- WHAT YOU NEED TO DO: Check each line of the listing below for the word "part" and say how many lines have it. Nothing else should be written.

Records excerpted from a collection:
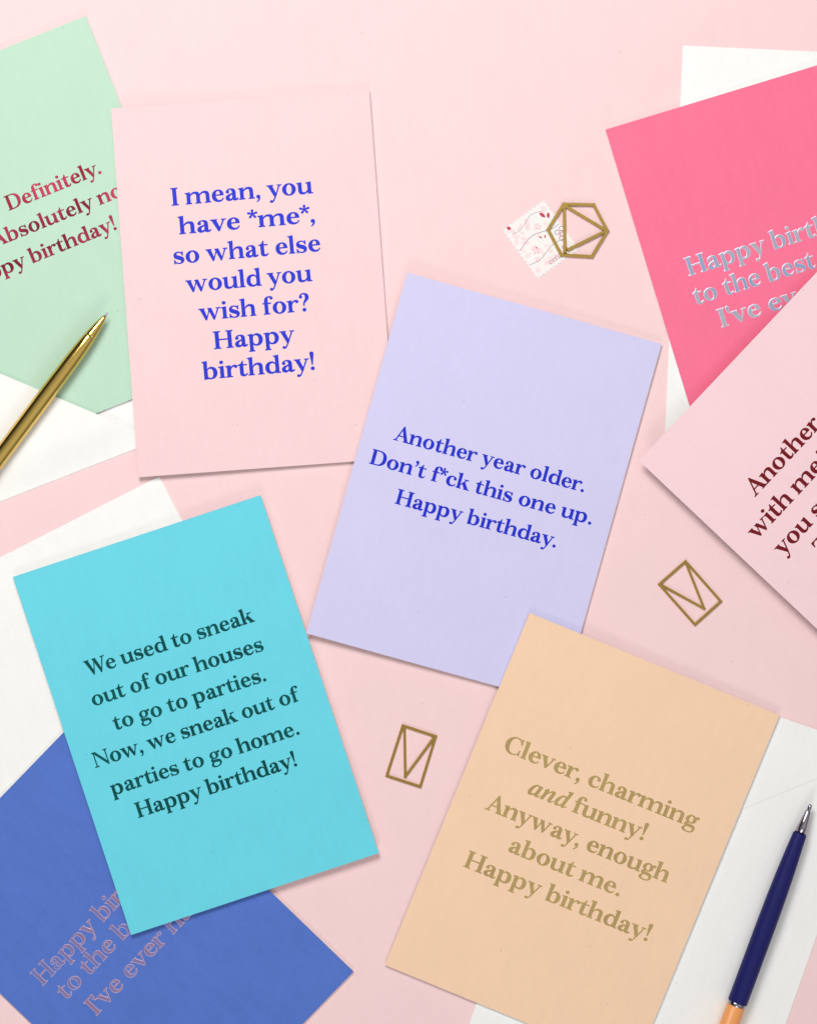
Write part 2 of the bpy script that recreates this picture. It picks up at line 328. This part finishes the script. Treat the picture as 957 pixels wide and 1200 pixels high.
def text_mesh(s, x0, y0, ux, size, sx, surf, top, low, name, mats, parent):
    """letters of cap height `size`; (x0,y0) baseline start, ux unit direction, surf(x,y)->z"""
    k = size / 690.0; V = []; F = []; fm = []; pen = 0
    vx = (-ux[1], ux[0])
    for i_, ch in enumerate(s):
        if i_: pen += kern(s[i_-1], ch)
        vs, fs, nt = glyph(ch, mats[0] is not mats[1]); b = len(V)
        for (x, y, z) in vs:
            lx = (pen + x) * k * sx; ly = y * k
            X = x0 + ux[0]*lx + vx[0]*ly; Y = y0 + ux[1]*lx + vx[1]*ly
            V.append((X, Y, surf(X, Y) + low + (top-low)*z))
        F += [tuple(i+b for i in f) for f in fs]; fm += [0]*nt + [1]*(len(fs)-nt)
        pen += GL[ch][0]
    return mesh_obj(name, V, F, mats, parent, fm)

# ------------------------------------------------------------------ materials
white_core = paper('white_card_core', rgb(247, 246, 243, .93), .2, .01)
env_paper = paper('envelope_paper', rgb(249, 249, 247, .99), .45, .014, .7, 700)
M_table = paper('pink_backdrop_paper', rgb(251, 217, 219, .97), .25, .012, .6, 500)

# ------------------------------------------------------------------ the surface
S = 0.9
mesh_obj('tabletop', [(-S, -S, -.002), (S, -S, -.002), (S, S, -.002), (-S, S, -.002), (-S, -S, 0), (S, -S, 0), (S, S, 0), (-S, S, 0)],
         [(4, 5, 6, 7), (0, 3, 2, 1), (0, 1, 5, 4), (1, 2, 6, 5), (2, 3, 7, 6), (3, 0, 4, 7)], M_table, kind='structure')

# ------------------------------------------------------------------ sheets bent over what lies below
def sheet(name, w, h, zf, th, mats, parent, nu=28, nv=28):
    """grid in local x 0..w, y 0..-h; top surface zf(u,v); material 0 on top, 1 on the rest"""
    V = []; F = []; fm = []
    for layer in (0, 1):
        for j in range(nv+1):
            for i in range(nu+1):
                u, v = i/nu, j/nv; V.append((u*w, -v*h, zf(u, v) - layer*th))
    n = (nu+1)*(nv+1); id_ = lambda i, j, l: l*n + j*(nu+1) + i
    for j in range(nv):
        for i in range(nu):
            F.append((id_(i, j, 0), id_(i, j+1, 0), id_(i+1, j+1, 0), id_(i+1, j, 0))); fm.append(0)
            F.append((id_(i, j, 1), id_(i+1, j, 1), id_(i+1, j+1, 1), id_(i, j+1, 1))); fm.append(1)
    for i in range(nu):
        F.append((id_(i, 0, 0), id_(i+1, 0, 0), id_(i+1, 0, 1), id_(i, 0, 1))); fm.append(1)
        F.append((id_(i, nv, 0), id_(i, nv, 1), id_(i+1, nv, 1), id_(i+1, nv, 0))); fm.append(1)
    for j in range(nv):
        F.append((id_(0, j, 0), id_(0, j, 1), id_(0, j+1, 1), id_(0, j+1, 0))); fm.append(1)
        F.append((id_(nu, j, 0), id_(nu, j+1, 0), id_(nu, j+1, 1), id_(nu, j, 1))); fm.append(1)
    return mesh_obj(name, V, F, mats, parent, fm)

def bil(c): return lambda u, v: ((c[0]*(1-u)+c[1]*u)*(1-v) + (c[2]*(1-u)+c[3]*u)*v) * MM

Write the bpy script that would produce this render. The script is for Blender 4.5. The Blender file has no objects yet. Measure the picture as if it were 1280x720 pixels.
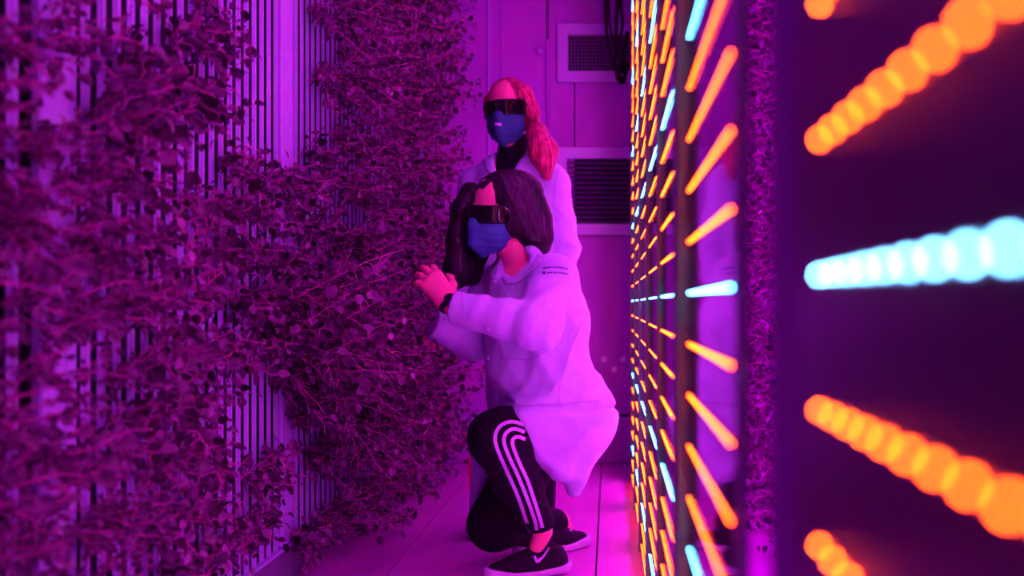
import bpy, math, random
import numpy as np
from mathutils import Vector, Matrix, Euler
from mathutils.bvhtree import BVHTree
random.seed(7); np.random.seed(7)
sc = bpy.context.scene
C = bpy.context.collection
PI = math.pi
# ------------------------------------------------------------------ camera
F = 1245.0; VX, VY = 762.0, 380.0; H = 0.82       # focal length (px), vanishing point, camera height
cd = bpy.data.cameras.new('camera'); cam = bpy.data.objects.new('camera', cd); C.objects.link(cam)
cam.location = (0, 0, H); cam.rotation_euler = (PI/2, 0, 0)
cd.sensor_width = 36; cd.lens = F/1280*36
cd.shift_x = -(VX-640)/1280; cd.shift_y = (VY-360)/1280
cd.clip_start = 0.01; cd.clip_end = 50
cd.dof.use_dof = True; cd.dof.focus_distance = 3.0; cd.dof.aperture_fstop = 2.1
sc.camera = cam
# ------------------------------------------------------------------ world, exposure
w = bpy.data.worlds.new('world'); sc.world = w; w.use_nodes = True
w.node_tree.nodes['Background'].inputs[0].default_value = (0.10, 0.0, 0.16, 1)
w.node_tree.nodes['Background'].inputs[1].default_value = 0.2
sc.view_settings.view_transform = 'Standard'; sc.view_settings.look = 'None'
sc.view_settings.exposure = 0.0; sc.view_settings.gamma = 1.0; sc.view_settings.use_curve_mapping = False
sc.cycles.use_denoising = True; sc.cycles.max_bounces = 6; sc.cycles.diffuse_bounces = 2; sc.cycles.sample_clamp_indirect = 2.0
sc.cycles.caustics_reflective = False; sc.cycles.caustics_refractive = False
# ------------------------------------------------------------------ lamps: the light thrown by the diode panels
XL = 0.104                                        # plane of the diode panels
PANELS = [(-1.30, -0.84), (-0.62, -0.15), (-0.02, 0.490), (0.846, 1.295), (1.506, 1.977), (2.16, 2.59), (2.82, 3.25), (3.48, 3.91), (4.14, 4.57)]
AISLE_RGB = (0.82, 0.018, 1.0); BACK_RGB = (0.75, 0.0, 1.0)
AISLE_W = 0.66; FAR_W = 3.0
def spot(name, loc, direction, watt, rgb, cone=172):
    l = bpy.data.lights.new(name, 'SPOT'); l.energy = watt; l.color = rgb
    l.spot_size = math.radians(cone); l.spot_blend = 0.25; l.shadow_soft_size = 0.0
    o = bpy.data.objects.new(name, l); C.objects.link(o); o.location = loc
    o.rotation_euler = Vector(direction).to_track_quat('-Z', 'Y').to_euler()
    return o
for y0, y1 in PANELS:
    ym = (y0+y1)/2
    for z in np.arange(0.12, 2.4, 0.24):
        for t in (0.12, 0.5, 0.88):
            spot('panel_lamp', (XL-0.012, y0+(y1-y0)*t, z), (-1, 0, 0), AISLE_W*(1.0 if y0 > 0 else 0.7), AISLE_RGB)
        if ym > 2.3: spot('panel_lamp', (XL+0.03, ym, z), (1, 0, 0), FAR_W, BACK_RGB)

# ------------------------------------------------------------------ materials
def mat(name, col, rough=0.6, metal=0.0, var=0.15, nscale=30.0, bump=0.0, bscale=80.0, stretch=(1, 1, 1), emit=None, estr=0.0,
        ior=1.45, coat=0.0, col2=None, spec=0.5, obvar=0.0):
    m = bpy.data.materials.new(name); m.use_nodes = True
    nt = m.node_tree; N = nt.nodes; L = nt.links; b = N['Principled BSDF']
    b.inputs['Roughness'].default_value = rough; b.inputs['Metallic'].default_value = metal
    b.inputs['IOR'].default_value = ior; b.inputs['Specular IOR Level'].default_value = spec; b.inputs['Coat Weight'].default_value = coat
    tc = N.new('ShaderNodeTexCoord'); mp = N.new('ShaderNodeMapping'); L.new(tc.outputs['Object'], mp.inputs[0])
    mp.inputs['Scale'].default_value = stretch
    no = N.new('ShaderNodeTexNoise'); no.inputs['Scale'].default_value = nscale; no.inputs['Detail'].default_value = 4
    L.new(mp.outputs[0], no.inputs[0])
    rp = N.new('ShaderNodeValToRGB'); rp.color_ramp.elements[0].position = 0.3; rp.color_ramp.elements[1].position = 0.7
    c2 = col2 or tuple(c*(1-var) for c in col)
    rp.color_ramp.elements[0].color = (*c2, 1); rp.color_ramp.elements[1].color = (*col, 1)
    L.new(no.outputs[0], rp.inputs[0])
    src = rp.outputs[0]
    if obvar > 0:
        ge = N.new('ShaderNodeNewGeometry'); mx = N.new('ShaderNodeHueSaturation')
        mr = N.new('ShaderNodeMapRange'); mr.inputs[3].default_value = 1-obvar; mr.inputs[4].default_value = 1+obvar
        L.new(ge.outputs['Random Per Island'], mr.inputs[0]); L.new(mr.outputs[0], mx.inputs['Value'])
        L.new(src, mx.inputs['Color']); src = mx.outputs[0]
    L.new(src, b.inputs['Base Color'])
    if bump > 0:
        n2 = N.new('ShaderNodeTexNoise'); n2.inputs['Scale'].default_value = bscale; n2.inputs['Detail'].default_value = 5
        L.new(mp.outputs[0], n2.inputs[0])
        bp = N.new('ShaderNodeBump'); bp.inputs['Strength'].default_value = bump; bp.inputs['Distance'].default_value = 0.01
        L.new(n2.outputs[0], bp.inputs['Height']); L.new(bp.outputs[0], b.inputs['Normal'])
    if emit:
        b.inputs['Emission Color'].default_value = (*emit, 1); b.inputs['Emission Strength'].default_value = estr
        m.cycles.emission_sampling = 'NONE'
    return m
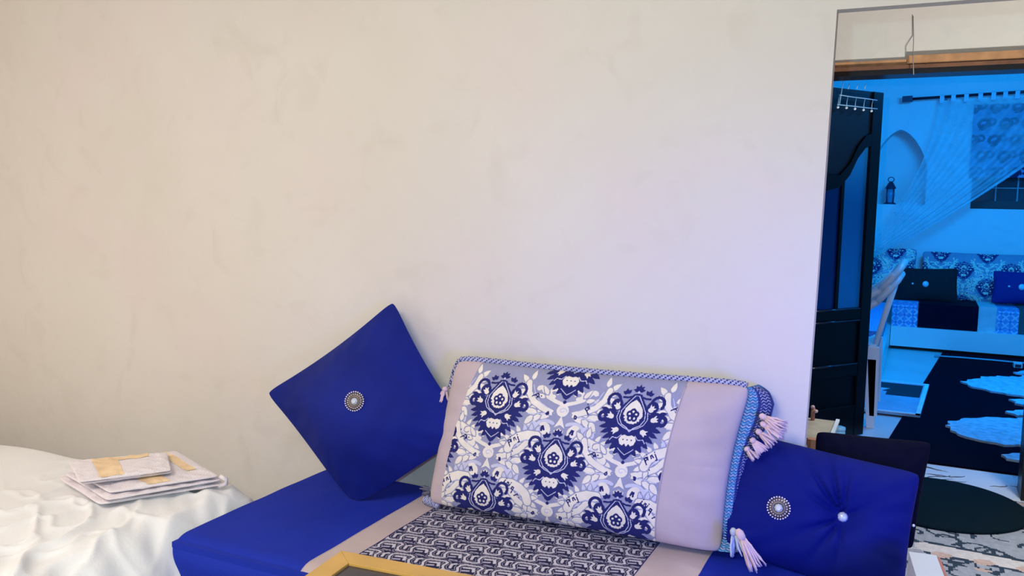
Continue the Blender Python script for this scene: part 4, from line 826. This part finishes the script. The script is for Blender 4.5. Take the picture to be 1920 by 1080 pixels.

- OUTPUT OF THE EXERCISE: 2